Data block:
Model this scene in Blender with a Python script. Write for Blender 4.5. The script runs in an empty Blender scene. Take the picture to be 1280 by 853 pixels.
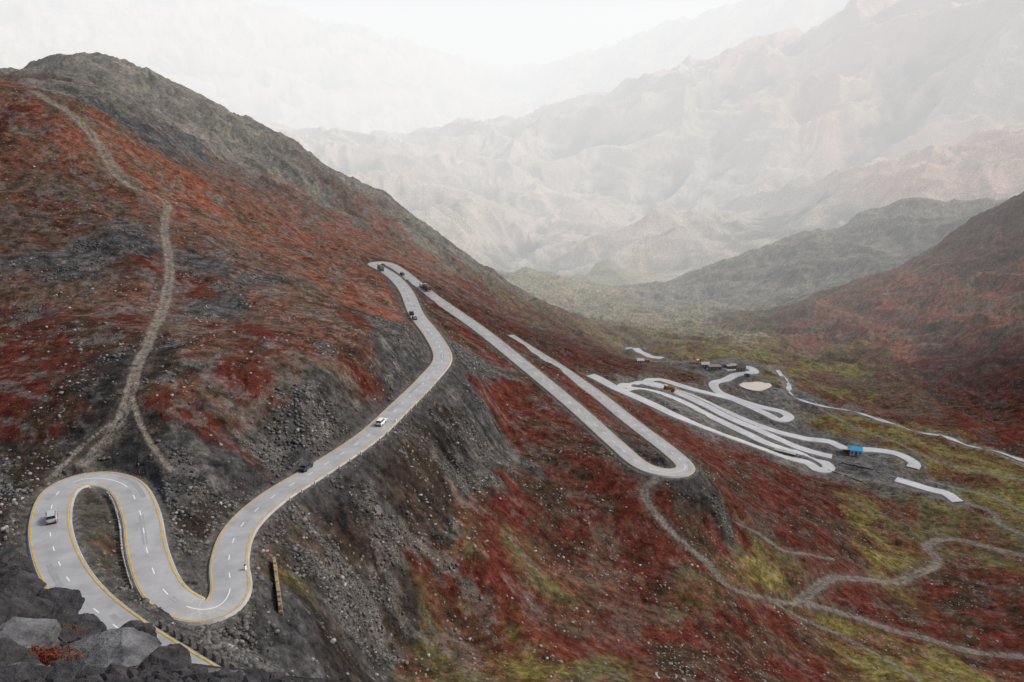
import bpy, bmesh, math, random
import numpy as np
from mathutils import Vector, Matrix
random.seed(7); rng=np.random.default_rng(7)
S=bpy.context.scene
F=1000.0; PITCH=math.radians(16.5); CP,SP=math.cos(PITCH),math.sin(PITCH)
# ---------------- survey helpers: bearing + slope of a sight line from the pass viewpoint
def ray(u,v):
    a=(u-640)/F; b=(426.5-v)/F
    x=a; y=CP+b*SP; z=-SP+b*CP
    return math.atan2(x,y), z/math.hypot(x,y)
def wp(u,v,z):
    az,t=ray(u,v); r=z/t
    return (r*math.sin(az), r*math.cos(az), z)
def wr(u,v,r):
    az,t=ray(u,v); return (r*math.sin(az), r*math.cos(az), r*t)
def proj(s):
    d=s[:,1]*CP-s[:,2]*SP; up=s[:,1]*SP+s[:,2]*CP
    return 640+F*s[:,0]/d, 426.5-F*up/d
def link(o): S.collection.objects.link(o); return o
# ---------------- noise
PERM=rng.permutation(256); PERM=np.concatenate([PERM,PERM]).astype(np.int32)
ANG=rng.random(256)*2*np.pi; GX=np.cos(ANG).astype(np.float32); GY=np.sin(ANG).astype(np.float32)
def gn(x,y,s=0):
    x=x+s*17.37; y=y+s*41.73
    xf=np.floor(x); yf=np.floor(y)
    xi=xf.astype(np.int32)&255; yi=yf.astype(np.int32)&255
    fx=(x-xf).astype(np.float32); fy=(y-yf).astype(np.float32)
    def g(ix,iy,dx,dy):
        h=PERM[PERM[ix&255]+(iy&255)]
        return GX[h]*dx+GY[h]*dy
    u=fx*fx*fx*(fx*(fx*6-15)+10); w=fy*fy*fy*(fy*(fy*6-15)+10)
    a=g(xi,yi,fx,fy); b=g(xi+1,yi,fx-1,fy); c=g(xi,yi+1,fx,fy-1); d=g(xi+1,yi+1,fx-1,fy-1)
    a=a+(b-a)*u; c=c+(d-c)*u
    return (a+(c-a)*w)*1.5
def fbm(x,y,wl,octv,s=0,gain=.5):
    o=0; a=1; 
    for i in range(octv):
        o=o+a*gn(x/wl,y/wl,s+i*3); wl*=.5; a*=gain
    return o
def sst(e0,e1,x):
    t=np.clip((x-e0)/(e1-e0),0,1); return t*t*(3-2*t)
# ---------------- main highway centre line (sight line + elevation)
ROADA=[(290,880,-68),(215,832,-69),(150,788,-70.5),(98,742,-72),(70,695,-73.5),(62,650,-75),(75,613,-76),(112,598,-76.7),(155,606,-77.3),(175,640,-78),(184,690,-79),(202,735,-80),(235,760,-80.7),(270,761,-81.4),(288,738,-82),(286,700,-82.7),(300,660,-83.4),(340,622,-84.2),(400,585,-85.2),(460,545,-86.3),(500,508,-87.5),(535,473,-88.8),(553,447,-90),(541,420,-91),(520,392,-92),(508,365,-93),(494,348,-94.2),(478,337,-95.4),(466,330,-96.4),(480,328.5,-97.5),(500,338,-98.5),(540,370,-103),(600,412,-109),(660,460,-115),(720,510,-121),(770,555,-124.5),(803,582,-127),(838,591,-128.6),(857,584,-129.4),(835,562,-130.5),(790,528,-133),(745,492,-136.5),(700,460,-140),(662,436,-143),(636,419,-145.5)]
RA=[wp(*p) for p in ROADA]
# ---------------- terrain control: (u,v,range)
C=[ # foreground
(-200,860,3),(0,900,3),(300,960,3),(640,1000,3),(1280,1000,3),(1700,900,3),
(-200,740,11),(0,785,11),(100,840,11),(200,868,12),(300,900,14),(640,940,15),(1280,980,15),(1700,900,15),
(-200,720,40),(0,800,40),(150,860,45),(300,900,50),(640,905,60),(1280,930,80),(1700,860,80),
(640,853,148),(800,853,168),(1000,853,215),(1280,853,275),(450,800,152),(400,853,131),(1600,800,300),(1600,600,500),
# slope under the road
(600,700,187),(500,700,173),(450,650,177),(400,720,150),(340,760,139),(560,780,168),(900,750,229),(700,600,255),(700,700,212),(600,560,250),(560,520,262),(600,480,300),(620,450,345),(520,600,205),(480,590,200),
(800,640,250),(800,700,232),(900,650,275),(840,620,262),(880,600,285),(1000,800,245),(1200,800,290),(1100,720,320),(1200,680,380),(1280,640,440),(1280,700,380),(1000,700,285),
# valley
(1000,600,402),(1060,560,470),(1150,575,470),(1280,575,520),(1100,520,540),(980,475,590),(930,462,590),(900,480,540),(900,530,450),(1030,590,430),(750,476,440),(850,505,440),(800,470,510),(840,455,600),(950,590,370),(860,560,340),
(680,430,520),(720,455,500),
# left hill
(20,700,145),(20,600,185),(0,540,205),(0,400,290),(0,250,400),(0,150,490),(0,98,560),(-60,100,600),(0,110,680),(100,500,208),(100,400,270),(100,250,405),(200,300,350),(200,400,265),(150,560,188),(200,560,182),(260,620,165),(250,500,198),(300,400,270),(400,480,215),(400,540,197),(350,570,190),(500,440,255),(480,400,320),(450,360,372),(400,330,410),(300,290,430),
(-300,600,200),(-300,300,380),(-300,90,600),(-300,40,900),
(100,132,515),(200,192,505),(300,252,498),(400,303,505),
(100,142,575),(200,204,570),(300,262,560),
(100,112,660),(200,150,700),(300,205,700),(450,287,640),(550,347,610),(620,392,590),
(0,108,820),(40,90,800),(72,82,800),(150,83,850),(200,104,840),(250,127,830),(330,168,820),(400,208,800),(480,252,780),(560,308,760),(600,338,740),(660,379,710),(720,410,690),(780,439,670),
(-200,100,1000),(0,150,1050),(140,150,1080),(330,240,1040),(480,320,1000),(600,372,950),(660,398,880),
# valley beyond
(860,438,660),(800,402,1000),(740,386,1200),(700,372,1400),(560,340,1500),(400,280,1600),(100,180,1700),
# right slopes
(1280,500,640),(1280,400,740),(1280,330,850),(1280,258,980),(1210,288,1000),(1150,330,960),(1150,420,760),(1080,370,900),(1000,400,860),(960,430,740),(1050,470,650),(920,405,980),
(1600,150,1000),(1600,350,700),(1280,280,1180),(1210,310,1180),(1150,345,1100),
(1190,288,1450),(1130,272,1400),(1085,295,1380),(1040,307,1350),(960,330,1300),(900,364,1250),(850,390,1150),
(1190,300,1650),(1130,292,1650),(1040,324,1600),(960,347,1550),(880,377,1500),
(1280,185,2300),(1180,212,2250),(1100,238,2200),(1000,262,2150),(900,280,2100),(820,300,2050),(760,334,1950),(700,362,1800),
(1280,200,2650),(1100,250,2600),(900,290,2500),(800,310,2400),
(600,290,2300),(500,240,2700),
(430,190,3800),(520,184,3900),(590,170,4000),(640,155,4000),(700,145,4000),(760,133,4000),(850,103,4000),(920,82,4000),(1000,48,4000),(1100,5,4000),(1280,-75,4000),(1600,-150,4000),
(700,230,3100),(900,180,3100),(1100,120,3100),(1280,60,3100),(1000,100,3500),
(430,220,5000),(640,190,5000),(900,130,5000),(1280,20,5200),(0,120,4000),(200,150,3800),
(655,135,7000),(690,100,7000),(760,68,7000),(830,42,7000),(900,22,7000),(1000,-30,7000),(1280,-120,7500),(1600,-150,7500),
(-300,-60,7500),(0,-30,7500),(200,-15,7500),(300,5,7500),(400,28,7500),(500,58,7500),(580,85,7500),(630,112,7300),
(0,150,9500),(640,150,9500),(1280,100,9500),
]
P=[];V=[]
for u,v,r in C:
    az,t=ray(u,v); P.append((az,math.log(r))); V.append(t)
for x,y,z in RA:
    r=math.hypot(x,y); P.append((math.atan2(x,y),math.log(r))); V.append(z/r)
P=np.array(P);V=np.array(V)
def kern(A,B):
    d2=(A[:,None,0]-B[None,:,0])**2+(A[:,None,1]-B[None,:,1])**2
    return -np.sqrt(d2+.03**2)
n=len(P); K=kern(P,P)+np.eye(n)*.0008
M=np.zeros((n+1,n+1)); M[:n,:n]=K; M[:n,n]=1; M[n,:n]=1
w=np.linalg.solve(M,np.append(V,0))
AZ=np.concatenate([np.linspace(-1.25,-.7,60)[:-1],np.linspace(-.7,.7,1020),np.linspace(.7,1.25,60)[1:]])
LR=np.concatenate([np.linspace(math.log(2.5),math.log(70),170)[:-1],np.linspace(math.log(70),math.log(750),920),np.linspace(math.log(750),math.log(4500),560)[1:],np.linspace(math.log(4500),math.log(9500),120)[1:]])
NR,NC=len(LR),len(AZ)
R=np.exp(LR)[:,None].repeat(NC,1); A2=AZ[None,:].repeat(NR,0)
X=R*np.sin(A2); Y=R*np.cos(A2)
ri=np.unique(np.append(np.arange(0,NR,3),NR-1)); ci=np.unique(np.append(np.arange(0,NC,3),NC-1))
G=np.stack([AZ[ci][None,:].repeat(len(ri),0).ravel(),LR[ri][:,None].repeat(len(ci),1).ravel()],1)
T=np.concatenate([kern(G[i:i+20000],P)@w[:n]+w[n] for i in range(0,len(G),20000)]).reshape(len(ri),len(ci))
T=np.stack([np.interp(np.arange(NC),ci,T[k]) for k in range(len(ri))])
fi=np.interp(np.arange(NR),ri,np.arange(len(ri))); i0=np.minimum(fi.astype(int),len(ri)-2); ff=(fi-i0)[:,None]
T=T[i0]*(1-ff)+T[i0+1]*ff
H=T*R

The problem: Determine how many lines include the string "scene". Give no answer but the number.

Solution to this task: 2